La debilidad de la enseñanza superior española, lastrada aún por la endogamia, el caciquismo rectoral y ahora también por la falta de recursos económicos, puede ser así otro factor que ha contribuido decisivamente a privilegiar esa literatura de ”perfil bajo”, al crear lectores y profesores también de perfil bajo y además una bibliografía consagratoria. Mora incide en ese aspecto de forma lúcida, y me parece que el tema queda abierto para continuaciones que son necesarias.
Pero la introducción no se limita a este problema específicamente español, sino que plantea cuestiones de mayor alcance teórico, relativas al problema del canon, que es, por supuesto, esencial a la hora de entender y practicar cualquier antología.

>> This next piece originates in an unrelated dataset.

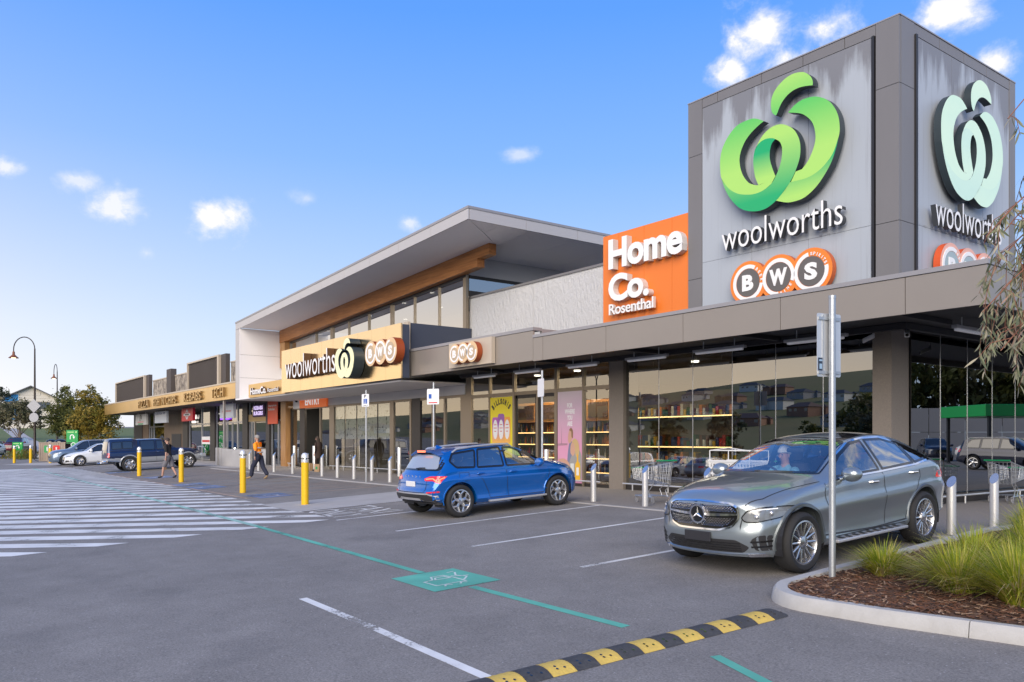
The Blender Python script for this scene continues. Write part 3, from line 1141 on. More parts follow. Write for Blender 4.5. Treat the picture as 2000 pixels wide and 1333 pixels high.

El asunto es, desde luego, muy complejo como para tratarlo aquí y no me avergüenza pasar por cobarde. Diré, eso sí, que Harold Bloom no es uno de mis ídolos; pero también diré que comparto la inquietud de muchos por la expansión de una espuria idea de democracia cultural basada en un igualitarismo inocentón que acaba siendo, se admita o no, cómplice de las nada democráticas tiranías del mercado.